Starting with confining their fights to topics such as abortion rights and gay marriage, the religious right has been emboldened enough to expand their agenda.
The current climate allows the questioning of evolution, the dismissal of global warming concerns, a holy war against stem cell research, and so on. These folks even seek to use the government to force brain-dead people to remain on life support.
So, it was interesting to read a column in today's Washington Post by Kevin Phillips. The story, "How the GOP Became God's Own Party," was written by a man who predicted the upcoming attempt at the theocratic hijacking of American politics.
Mr. Phillips, a former member of the Nixon Administration, had once published a seminal work on the changing political landscape that was referred to as the "political bible of the Nixon Era." So I suppose Phillips, as much as anybody, can assess the transformation that so few in the mainstream media are willing to admit is occurring.
Among many interesting assessments, Phillips writes, "No leading world power in modern memory has become a captive of the sort of biblical inerrancy that dismisses modern knowledge and science. The last parallel was in the early 17th century, when the papacy, with the agreement of inquisitional Spain, disciplined the astronomer Galileo for saying that the sun, not the Earth, was the center of our solar system."
But his most most compelling assertion is how the current GOP has merged this fundamentalism into what is essentially, a 3-headed monster:
"In addition to its concerns with oil and terrorism, the White House is courting end-times theologians and electorates for whom the Holy Lands are a battleground of Christian destiny. Both pursuits -- oil and biblical expectations -- require a dissimulation in Washington that undercuts the U.S. tradition of commitment to the role of an informed electorate.
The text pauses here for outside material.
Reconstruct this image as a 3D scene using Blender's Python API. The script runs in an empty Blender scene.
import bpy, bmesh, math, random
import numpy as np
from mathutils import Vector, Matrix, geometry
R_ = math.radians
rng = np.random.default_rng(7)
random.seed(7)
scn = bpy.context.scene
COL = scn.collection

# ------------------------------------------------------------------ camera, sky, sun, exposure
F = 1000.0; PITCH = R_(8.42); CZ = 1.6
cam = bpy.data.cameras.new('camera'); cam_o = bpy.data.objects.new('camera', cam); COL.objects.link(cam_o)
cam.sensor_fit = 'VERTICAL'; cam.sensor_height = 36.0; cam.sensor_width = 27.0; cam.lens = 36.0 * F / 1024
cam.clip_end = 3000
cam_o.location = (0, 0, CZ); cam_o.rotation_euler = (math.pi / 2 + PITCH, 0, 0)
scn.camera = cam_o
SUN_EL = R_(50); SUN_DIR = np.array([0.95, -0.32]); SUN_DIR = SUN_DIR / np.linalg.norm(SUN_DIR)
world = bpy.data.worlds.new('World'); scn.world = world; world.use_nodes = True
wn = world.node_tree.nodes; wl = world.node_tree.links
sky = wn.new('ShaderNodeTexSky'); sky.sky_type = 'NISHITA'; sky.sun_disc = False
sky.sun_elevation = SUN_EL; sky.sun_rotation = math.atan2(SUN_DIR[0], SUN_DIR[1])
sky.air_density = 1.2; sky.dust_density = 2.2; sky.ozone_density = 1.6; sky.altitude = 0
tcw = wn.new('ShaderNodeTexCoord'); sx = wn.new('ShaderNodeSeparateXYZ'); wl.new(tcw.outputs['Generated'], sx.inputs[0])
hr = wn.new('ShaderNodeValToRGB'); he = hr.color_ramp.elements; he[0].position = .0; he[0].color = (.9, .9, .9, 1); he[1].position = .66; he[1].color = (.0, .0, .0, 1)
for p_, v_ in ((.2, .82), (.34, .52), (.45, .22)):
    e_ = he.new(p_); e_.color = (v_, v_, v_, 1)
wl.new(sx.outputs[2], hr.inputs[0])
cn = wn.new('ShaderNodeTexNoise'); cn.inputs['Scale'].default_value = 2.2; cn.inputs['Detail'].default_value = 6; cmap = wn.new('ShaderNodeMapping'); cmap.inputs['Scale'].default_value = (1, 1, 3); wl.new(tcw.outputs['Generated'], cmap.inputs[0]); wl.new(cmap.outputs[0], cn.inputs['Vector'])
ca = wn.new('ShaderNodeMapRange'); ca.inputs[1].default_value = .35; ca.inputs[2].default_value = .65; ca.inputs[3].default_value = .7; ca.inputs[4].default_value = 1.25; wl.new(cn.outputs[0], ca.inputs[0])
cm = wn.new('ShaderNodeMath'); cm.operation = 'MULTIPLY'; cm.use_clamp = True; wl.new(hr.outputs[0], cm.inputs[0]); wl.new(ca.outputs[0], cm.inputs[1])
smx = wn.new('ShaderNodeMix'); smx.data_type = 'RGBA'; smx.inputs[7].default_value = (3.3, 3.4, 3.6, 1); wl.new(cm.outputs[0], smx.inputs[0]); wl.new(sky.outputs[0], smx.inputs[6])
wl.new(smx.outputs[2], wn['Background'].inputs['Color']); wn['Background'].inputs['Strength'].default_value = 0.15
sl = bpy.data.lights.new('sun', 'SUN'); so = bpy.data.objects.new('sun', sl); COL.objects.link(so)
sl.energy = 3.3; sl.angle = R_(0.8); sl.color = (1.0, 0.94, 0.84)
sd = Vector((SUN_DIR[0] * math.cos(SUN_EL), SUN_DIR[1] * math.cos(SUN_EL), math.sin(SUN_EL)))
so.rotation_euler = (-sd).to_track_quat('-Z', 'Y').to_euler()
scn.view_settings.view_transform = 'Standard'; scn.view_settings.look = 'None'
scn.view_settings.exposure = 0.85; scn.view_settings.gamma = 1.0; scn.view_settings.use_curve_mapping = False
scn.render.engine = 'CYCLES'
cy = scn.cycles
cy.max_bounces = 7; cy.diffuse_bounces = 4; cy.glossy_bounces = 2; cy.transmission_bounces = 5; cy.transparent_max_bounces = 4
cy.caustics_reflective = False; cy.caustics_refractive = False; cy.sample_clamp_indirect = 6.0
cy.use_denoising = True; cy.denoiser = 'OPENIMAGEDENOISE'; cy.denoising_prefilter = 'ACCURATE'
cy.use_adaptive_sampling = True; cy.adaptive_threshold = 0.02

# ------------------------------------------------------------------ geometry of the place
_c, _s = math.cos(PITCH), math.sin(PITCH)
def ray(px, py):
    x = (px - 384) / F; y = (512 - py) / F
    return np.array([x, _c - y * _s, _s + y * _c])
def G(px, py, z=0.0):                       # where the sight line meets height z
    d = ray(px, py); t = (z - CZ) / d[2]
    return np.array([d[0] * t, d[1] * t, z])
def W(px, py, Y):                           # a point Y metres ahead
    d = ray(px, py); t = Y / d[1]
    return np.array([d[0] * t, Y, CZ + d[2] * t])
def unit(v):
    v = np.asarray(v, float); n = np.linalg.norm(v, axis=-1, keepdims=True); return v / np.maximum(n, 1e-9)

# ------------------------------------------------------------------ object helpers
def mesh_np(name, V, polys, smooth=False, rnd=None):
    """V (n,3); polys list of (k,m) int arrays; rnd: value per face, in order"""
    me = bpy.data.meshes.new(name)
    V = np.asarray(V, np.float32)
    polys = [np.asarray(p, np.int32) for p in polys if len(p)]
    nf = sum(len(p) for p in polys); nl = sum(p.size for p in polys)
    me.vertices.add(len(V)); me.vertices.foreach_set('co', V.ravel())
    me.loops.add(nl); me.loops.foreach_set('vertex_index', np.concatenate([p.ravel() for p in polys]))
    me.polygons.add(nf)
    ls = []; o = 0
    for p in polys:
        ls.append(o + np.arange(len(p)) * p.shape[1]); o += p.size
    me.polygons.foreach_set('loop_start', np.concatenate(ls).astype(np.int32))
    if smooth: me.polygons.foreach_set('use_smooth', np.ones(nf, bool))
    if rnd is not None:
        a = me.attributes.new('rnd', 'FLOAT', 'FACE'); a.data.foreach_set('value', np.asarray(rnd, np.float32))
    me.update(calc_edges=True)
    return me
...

"The political corollary -- fascinating but appalling -- is the recent transformation of the Republican presidential coalition. Since the election of 2000 and especially that of 2004, three pillars have become central: the oil-national security complex, with its pervasive interests; the religious right, with its doctrinal imperatives and massive electorate; and the debt-driven financial sector, which extends far beyond the old symbolism of Wall Street.
"President Bush has promoted these alignments, interest groups and their underpinning values. His family, over multiple generations, has been linked to a politics that conjoined finance, national security and oil. In recent decades, the Bushes have added close ties to evangelical and fundamentalist power brokers of many persuasions.
"Over a quarter-century of Bush presidencies and vice presidencies, the Republican Party has slowly become the vehicle of all three interests -- a fusion of petroleum-defined national security; a crusading, simplistic Christianity; and a reckless credit-feeding financial complex. The three are increasingly allied in commitment to Republican politics. On the most important front, I am beginning to think that the Southern-dominated, biblically driven Washington GOP represents a rogue coalition, like the Southern, proslavery politics that controlled Washington until Abraham Lincoln's election in 1860."
While many progressives are keenly aware of the dangers presented by the religious right, it is comforting to hear it spelled out so keenly by a man who has more credibility on the subject than most.